Court head Bruno Dantas said on Wednesday that the Election Day inspection was conducted by 54 inspectors — two in each Brazilian state. The number of bulletins analyzed is a slight increase from the originally announced 540.

“The analysis was concluded early on Monday, and the process of checking votes of candidates for senator, governor, and the president did not register any inconsistency or incorrect data,” Mr. Dantas left during a court session.

The decision to compare data from voting machines with official results came amid a slew of attacks from President Jair Bolsonaro, questioning the voting system’s integrity. Before Election Day, the president suggested that if he won less than 60 percent of the vote, it would mean “something abnormal” had happened in the Superior Electoral Court.

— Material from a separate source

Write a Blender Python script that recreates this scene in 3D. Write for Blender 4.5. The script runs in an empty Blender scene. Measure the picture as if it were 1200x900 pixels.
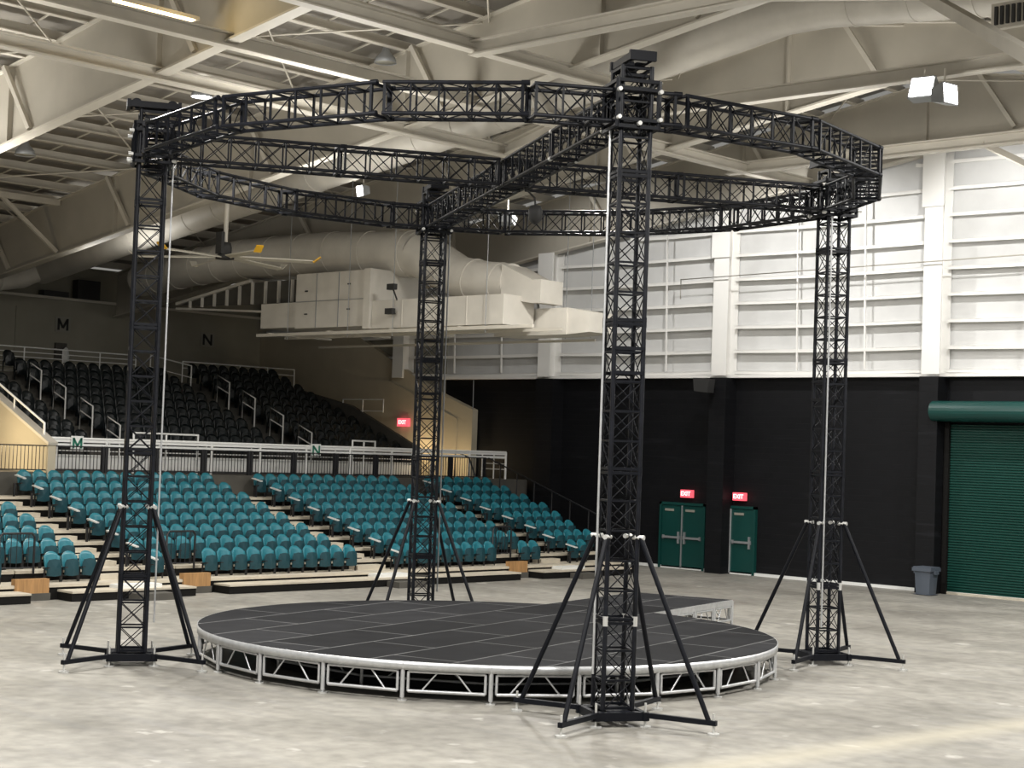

After polls closed at 5 pm on Sunday, poll workers were required to print a bulletin showing how many votes each candidate got in each electronic voting machine. Brazil’s elections use almost half a million such machines across 5,570 municipalities.

Separately, the Defense Ministry carried out its own checks of voting machine printouts, which they have no constitutional mandate to do. The ministry has not disclosed any results.

The inspection of the so-called “ballot bulletins” is one of the many ways Brazil’s elections are audited. The source code is made available for inspection, and machines undergo public integrity tests to ensure they work as intended on Election Day.